Q1. As to dividends, you have not fixed your full-year dividend plan fixed.
    We would very much appreciate if you can share your way of thinking about this point.
 
A1. As a dividend policy, in case consolidated Net Income results in profit,
    at least in a certain amount of profit,
    we will pay dividends in line with our policy of dividend payout ratio.


Q2. As you made downward change to your profit forecasts this time,
    in terms of capital expenditure based on present new estimations,
    please tell us about your revised investment cash flow.
 
A2. To our shareholders and bankers, we will maintain our own line
    that we ourselves manage to make our investment cash flow within our depreciation amount,
    i.e., 50.0 billion yen, which we continue to watch very carefully.
    So, our investment cash flow for this year will never exceed 50.0 billion yen. 
    In reality, we are now coming around to make it in the range of nearly 40.0 billion yen.

 
Q3. About the Cost Saving Plan indicated for the Slide A-5,
    you have increased this year’s target by 4.0 billion yen.
    Please advise your comments regarding this addition,
    whether progress of your cost saving schedule in your mid-term management plan
    will change, or it is just acceralated ,or purely extra amount.
 A3. Regarding cost saving plan, we now expect we can achieve an addition
    between 28.0 to 32.0 billion yen including Containership Business and others
    for this fiscal year.
    I understand your question is whether we can make more and more cost savings
    after the next fiscal year, but I suppose it might be too early to now say
    whether we can make additional cost savings in the future.
    Of course, cost saving itself is endless and even if we can achieve remarkable reductions
    now, we can never say they are sufficient.
    So including corresponding to change in business circumstances every year,
    we must always keep reviewing our cost structure, which we fully understand.

 
Q4. You have explained investment cash flow should be within target range
    and you will sell more vessels than previously estimated.
    However, looking at present situation, we can never say it is good for ship owners,
    as Sanko Steamship Co., Ltd. increased portion of reduction in charter hire again,
    or overseas OSG  has filed Chapter 11.
    Do you see any possibilities that such circumstances will negatively affect
    your own businesses? Even if there are no possibilities at this moment,
    please advise your view about whether it might become severer toward next year
    when this lower shipping markets are expected to continue.

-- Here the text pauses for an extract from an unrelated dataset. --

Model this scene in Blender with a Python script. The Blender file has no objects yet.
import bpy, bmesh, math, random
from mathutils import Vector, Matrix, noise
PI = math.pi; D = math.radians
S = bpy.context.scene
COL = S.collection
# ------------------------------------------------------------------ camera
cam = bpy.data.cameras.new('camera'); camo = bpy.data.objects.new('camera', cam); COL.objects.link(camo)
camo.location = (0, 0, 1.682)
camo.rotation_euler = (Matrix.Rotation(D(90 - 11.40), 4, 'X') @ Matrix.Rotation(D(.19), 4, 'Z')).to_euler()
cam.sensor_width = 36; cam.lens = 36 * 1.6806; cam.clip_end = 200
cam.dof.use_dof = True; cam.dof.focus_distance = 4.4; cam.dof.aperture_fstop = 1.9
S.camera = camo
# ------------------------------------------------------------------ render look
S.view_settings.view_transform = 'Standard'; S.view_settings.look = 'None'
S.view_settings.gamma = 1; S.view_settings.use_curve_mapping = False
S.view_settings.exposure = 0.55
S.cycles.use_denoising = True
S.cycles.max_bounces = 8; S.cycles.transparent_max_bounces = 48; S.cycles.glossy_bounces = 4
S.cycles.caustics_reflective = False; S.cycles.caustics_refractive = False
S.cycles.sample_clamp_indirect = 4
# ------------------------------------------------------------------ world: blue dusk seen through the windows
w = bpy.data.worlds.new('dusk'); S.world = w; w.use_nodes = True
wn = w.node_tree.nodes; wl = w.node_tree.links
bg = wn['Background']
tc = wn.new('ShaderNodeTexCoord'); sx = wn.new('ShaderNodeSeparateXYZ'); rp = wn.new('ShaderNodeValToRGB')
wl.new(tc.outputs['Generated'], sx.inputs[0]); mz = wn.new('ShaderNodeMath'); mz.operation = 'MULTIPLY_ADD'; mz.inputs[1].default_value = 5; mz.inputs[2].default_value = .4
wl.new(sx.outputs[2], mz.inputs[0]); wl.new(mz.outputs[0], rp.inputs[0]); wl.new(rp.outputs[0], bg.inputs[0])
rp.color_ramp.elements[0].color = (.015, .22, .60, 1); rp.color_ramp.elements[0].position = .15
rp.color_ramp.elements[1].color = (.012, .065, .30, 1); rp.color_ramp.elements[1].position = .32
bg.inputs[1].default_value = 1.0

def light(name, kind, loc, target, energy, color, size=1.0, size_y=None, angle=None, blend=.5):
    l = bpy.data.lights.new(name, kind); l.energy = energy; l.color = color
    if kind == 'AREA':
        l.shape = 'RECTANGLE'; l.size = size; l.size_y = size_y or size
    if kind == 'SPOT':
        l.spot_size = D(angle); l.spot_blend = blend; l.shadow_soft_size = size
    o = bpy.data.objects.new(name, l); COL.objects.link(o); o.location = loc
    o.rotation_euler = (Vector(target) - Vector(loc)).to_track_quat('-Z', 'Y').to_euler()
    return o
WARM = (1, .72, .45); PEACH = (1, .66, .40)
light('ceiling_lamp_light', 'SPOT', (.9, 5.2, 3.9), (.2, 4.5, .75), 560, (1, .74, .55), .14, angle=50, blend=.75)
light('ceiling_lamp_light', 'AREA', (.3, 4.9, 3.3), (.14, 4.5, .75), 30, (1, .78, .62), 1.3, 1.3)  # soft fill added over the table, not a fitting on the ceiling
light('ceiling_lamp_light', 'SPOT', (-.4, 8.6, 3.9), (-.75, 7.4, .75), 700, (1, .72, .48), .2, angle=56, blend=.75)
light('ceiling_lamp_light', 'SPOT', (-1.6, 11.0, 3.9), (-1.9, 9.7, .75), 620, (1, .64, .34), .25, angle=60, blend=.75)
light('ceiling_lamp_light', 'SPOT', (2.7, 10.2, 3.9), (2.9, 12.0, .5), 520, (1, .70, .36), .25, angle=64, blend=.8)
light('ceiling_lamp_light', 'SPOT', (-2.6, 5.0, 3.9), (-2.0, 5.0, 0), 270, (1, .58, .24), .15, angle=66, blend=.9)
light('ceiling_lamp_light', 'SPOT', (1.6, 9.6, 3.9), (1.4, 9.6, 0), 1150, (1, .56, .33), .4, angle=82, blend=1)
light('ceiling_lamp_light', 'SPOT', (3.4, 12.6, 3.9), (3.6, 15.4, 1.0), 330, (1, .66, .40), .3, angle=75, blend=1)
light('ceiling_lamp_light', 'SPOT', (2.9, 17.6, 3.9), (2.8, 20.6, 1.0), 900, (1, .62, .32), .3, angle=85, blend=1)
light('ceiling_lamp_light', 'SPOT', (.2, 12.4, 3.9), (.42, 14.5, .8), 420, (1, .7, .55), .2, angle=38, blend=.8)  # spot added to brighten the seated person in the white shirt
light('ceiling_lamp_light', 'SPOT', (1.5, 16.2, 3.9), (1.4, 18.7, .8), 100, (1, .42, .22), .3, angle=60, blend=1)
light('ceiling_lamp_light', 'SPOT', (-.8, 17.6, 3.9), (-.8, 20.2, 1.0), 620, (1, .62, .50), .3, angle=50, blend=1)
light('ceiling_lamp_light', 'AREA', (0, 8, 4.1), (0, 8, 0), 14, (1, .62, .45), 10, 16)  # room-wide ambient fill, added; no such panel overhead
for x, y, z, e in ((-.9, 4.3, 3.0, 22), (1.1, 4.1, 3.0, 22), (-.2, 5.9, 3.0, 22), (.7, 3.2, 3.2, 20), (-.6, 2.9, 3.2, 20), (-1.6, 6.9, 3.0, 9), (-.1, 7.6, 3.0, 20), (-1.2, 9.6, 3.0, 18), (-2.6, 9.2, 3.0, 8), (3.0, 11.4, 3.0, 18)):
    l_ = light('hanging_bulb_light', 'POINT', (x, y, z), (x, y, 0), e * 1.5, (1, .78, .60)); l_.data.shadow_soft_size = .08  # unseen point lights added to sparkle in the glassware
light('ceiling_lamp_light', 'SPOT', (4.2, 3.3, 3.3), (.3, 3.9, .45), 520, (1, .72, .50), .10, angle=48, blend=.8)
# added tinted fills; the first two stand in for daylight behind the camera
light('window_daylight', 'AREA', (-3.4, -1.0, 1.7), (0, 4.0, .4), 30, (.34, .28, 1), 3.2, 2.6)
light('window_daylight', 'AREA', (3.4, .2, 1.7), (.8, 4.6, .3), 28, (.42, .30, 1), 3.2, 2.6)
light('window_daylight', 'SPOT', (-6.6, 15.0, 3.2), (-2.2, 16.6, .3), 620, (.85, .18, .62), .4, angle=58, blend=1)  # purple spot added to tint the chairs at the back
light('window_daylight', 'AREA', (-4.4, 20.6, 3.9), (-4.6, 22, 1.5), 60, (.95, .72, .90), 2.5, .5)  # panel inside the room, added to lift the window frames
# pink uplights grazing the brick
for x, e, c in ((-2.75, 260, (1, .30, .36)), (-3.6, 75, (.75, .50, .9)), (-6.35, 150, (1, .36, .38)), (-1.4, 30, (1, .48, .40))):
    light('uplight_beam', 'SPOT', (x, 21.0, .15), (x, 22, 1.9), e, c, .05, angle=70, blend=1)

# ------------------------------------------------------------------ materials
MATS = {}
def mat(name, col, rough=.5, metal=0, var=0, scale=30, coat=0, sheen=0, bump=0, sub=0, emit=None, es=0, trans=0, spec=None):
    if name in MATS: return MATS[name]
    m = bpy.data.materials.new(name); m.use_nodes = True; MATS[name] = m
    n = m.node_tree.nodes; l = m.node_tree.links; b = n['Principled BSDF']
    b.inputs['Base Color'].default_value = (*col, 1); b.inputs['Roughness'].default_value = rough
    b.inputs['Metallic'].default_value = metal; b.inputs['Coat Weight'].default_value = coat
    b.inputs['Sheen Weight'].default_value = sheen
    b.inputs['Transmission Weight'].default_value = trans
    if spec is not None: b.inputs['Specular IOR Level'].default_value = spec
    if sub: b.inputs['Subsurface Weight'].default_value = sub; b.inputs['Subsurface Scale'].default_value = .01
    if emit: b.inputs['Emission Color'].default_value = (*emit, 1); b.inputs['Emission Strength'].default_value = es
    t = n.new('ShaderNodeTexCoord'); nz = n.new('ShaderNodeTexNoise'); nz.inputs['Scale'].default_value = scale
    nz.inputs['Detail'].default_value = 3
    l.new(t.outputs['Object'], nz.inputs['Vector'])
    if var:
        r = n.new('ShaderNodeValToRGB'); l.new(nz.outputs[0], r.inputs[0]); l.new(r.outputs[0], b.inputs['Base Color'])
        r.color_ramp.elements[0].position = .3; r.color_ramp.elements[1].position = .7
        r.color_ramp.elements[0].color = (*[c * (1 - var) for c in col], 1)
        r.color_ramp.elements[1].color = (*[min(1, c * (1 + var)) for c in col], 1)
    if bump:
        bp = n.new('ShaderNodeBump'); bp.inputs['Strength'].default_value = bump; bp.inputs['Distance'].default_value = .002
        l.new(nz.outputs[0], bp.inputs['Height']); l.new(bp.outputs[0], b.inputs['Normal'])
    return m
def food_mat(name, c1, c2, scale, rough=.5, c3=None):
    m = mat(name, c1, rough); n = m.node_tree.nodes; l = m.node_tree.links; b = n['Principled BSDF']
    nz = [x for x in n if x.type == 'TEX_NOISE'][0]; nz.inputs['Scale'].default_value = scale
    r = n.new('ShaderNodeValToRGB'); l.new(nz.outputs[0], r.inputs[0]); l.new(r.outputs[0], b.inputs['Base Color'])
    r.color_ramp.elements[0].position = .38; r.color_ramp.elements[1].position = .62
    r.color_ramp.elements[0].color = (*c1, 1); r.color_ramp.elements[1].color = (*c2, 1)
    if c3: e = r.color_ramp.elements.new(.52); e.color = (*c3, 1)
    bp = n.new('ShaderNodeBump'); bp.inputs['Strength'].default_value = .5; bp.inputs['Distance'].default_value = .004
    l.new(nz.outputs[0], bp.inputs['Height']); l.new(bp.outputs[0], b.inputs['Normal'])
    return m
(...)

A4. I understand that the question is if “K”Line’s operations would be affected
    by those incidents, going straight to the point, there would be no impact.
    However, it has come to a matter of public fact that banking facilities’
    view to shipping companies is turning severer,
    and so we feel we may have to be more careful about  this point in the future.

    Taking OSG, who are concentrating on tanker business with VLCC or AFRAmax,
    as I told you beforehand, in a sense, we have already kept ourselves away from
    this market, so Chapter 11 relating to tanker operators has no concern with
    our businesses.


Q5. As you commented you are planning to sell some more vessels,
    considering present second-hand vessel market, how much do you count on profit
    from further sell-off of your fleet?

A5.Talking about how much profit we could additionally earn from sale of our vessels,
   please refer to the column at the right bottom on page 5 in our ‘Financial Report’.
   Though it heavily depends on present second-hand markets, when we dispose of 13 vessels,
   including smaller type vessels for domestic use, during this 1st Half,
   the profit we posted was about 6.0 billion yen. 
   As for the 2nd Half, as mentioned  here we expect about 4.0 billion yen profit
   from planned disposal of 15 vessels. 
   Sales of over half of the 15 vessels have already been fixed,
   and we are now starting negotiations for the other 5 or so vessels,
   but we are confident we can earn this level of profit.